С апостолом дело обстоит иначе. Само слово «апостол»[154] указывает на это отличие. Апостолами не рождаются; апостол – это человек, которого призывает и назначает Бог, которого Бог посылает выполнять Его поручение. В качестве апостола он не развивается, то есть не становится сукцессивно тем, чем он является κατα δυναμιν. Ведь тому, что он становится апостолом, не предшествует никакая потенциальная возможность; всякий человек по сути одинаково близок к тому, чтобы стать апостолом. Апостол никогда не может таким образом прийти к самому себе, чтобы осознать свое призвание в апостолы как момент в своем жизненном развитии.
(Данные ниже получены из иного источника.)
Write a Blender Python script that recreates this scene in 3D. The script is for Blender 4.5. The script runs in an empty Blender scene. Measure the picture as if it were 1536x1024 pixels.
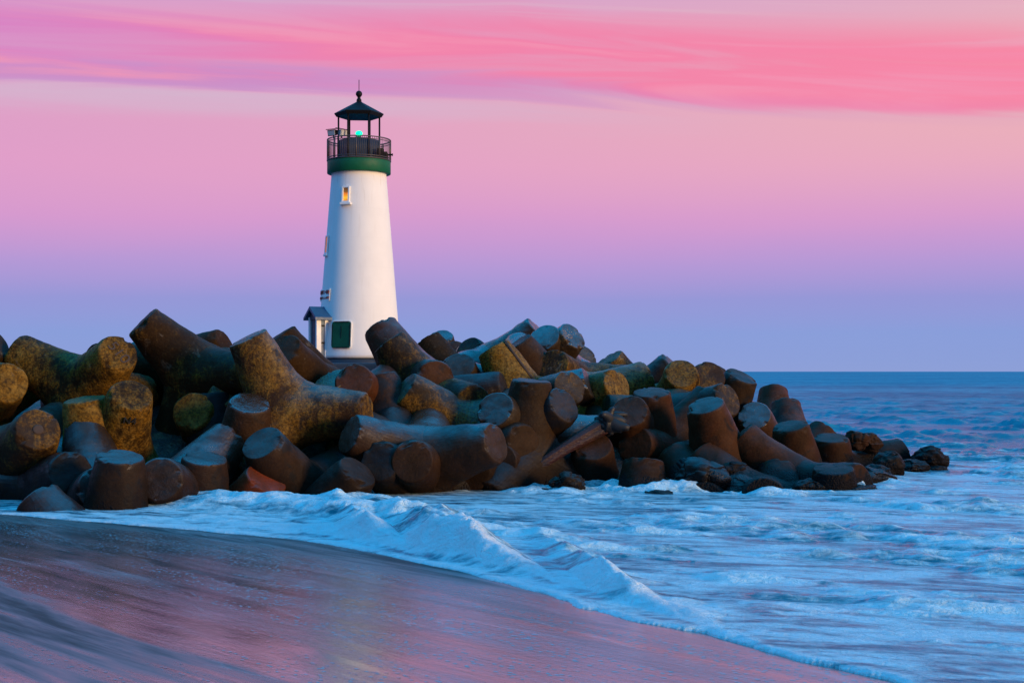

Призвание в апостолы – это парадоксальный факт, первое и последнее мгновение его жизни, которое парадоксальным образом внеположно его личной тождественности самому себе, то есть имманентной определенности того, чем он является. Человек может достичь уже совершеннолетия, прежде чем он окажется призван в апостолы. Благодаря его призванию в апостолы у него не становится лучше с головой или с воображением, он не становится более проницательным и т. п. – вовсе нет, он остается самим собой, но в силу этого парадоксального факта он оказывается послан выполнять определенное поручение. Этот парадоксальный факт делает апостола навеки отличным от всех прочих людей. То новое, что дано ему возвестить, по существу своему парадоксально. Сколь бы долго ни звучала в мире его весть, она по сути остается неизменно новой, неизменно парадоксальной, никакая имманентность не способна ассимилировать ее. Быть апостолом – это ведь нечто совсем иное, нежели быть человеком выдающейся природной одаренности, опережающим свое время. Апостол мог быть тем, кого мы назвали бы обыкновенным человеком, но в силу этого парадоксального факта он оказался призван возвещать это новое учение. Даже если мышление и возомнит, будто оно способно ассимилировать это учение, тот способ, каким пришло это учение в мир, оно не способно ассимилировать; ведь этот способ по сути своей – парадокс, протестующий против имманентности. Но именно способ, которым пришло это учение в мир, является здесь качественно определяющим, и не принять его во внимание можно только став жертвой обмана или же собственной бездумности.